Ich aber lebte einst ohne Gesetz

Wie ist Paulus' Aussage in Römer 7,9 zu verstehen: "Ich aber lebte einst ohne Gesetz"?

Paulus stand selbstverständlich als geborener Jude unter dem Gesetz, bis er durch seine Bekehrung und Wiedergeburt davon befreit wurde (vgl. Gal 1,13.14). Allerdings ist nach jüdischer Sitte bis zum dreizehnten Lebensjahr nicht das Kind, sondern der Vater für die Sünden verantwortlich, und erst mit diesem Alter muss der Knabe die Verantwortung selber übernehmen. Es mag wohl sein, dass Paulus diesen Umstand zur Erklärung seiner Belehrung über das Verhältnis zwischen Gesetz und Sünde benutzt. Er tut dies, um die Belehrung plastischer und klarer zu gestalten. Kapitel 7 bringt den Nachweis, dass wir Menschen von Natur nicht nur sündigen können, sondern auch die von Adam ererbte sündige Natur in uns haben, die unter dem Urteil des Todes steht. Im Tode des Herrn Jesus am Kreuz hat sie aber ihr Gericht gefunden und in der Kraft des Geistes Gottes können wir sie nun im praktischen Leben überwinden.

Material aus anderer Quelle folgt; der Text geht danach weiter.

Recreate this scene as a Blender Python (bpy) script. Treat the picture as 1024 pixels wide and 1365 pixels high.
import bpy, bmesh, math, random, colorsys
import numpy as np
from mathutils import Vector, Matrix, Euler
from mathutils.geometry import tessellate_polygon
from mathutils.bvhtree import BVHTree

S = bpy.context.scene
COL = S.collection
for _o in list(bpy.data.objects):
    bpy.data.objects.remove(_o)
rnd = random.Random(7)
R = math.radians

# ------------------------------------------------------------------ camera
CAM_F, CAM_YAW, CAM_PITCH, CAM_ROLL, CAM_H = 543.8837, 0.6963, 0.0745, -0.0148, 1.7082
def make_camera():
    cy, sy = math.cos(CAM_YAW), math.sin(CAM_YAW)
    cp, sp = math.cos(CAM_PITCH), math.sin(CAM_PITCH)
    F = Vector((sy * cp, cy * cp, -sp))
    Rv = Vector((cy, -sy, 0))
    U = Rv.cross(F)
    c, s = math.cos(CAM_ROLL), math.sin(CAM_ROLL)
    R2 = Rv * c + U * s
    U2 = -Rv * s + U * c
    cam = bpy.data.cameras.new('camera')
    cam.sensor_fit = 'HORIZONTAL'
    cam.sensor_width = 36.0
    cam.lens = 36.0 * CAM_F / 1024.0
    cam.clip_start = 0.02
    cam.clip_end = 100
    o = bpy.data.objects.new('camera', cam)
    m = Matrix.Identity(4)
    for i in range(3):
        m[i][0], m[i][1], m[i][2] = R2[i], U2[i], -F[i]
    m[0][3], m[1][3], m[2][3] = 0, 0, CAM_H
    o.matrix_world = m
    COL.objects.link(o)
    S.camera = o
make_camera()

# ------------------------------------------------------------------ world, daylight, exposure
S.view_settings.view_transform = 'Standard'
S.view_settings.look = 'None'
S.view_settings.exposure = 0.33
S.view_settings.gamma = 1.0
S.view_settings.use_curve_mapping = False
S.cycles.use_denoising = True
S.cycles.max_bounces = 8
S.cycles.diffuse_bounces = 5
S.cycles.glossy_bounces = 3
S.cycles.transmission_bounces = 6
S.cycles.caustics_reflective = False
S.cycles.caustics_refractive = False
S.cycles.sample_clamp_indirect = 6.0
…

In Vers 9 nun führt der Apostel aus, dass die Sünde schon von Natur aus in uns vorhanden ist und uns sündigen macht. Jedoch sind wir dessen nicht bewusst, solange nicht das Gesetz, d.h. Gebote und Verbote, uns die Sünde als solche vor Augen stellt. Sobald wir durch das Gesetz das, was Sünde ist, erkennen, kommt uns die Schuld zum Bewusstsein. Dies bedeutet aber durchaus nicht, dass die Sünde etwa durch das Gesetz hervorgerufen wird, denn sie war ja längst vor der Gesetzgebung da. Aber die sündige Natur in uns findet durch das Gesetz erst recht Anreiz, dasselbe zu übertreten, ihm ungehorsam zu sein. Das Gesetz ist als Leitfaden und Spiegel dessen gegeben, was Gott entspricht und zur Gemeinschaft mit Ihm erforderlich ist. Es zeigt dem Menschen, dass seine Natur durchaus von der Sünde infiziert ist, und er die Forderungen des Gesetzes niemals erfüllen kann; damit ist der Mensch unweigerlich schon von Natur aus dem Urteil über die Sünde, nämlich dem Tod, verfallen (Röm 6,23). Darum kann das Gesetz vom Sinai niemanden zum Leben führen, weil weder die menschliche Natur die Kraft hat, dasselbe zu erfüllen, noch auch das Gesetz solche Kraft verleiht. Somit gereicht das Gesetz dem natürlichen, sündigen Menschen nur zum Tode. Das erkennt niemand besser als der, welcher im Glauben an das Werk des Christus errettet ist. Wie kostbar zu wissen, dass das Werk am Kreuz eine volle Befreiung und einen vollen Sieg gebracht hat!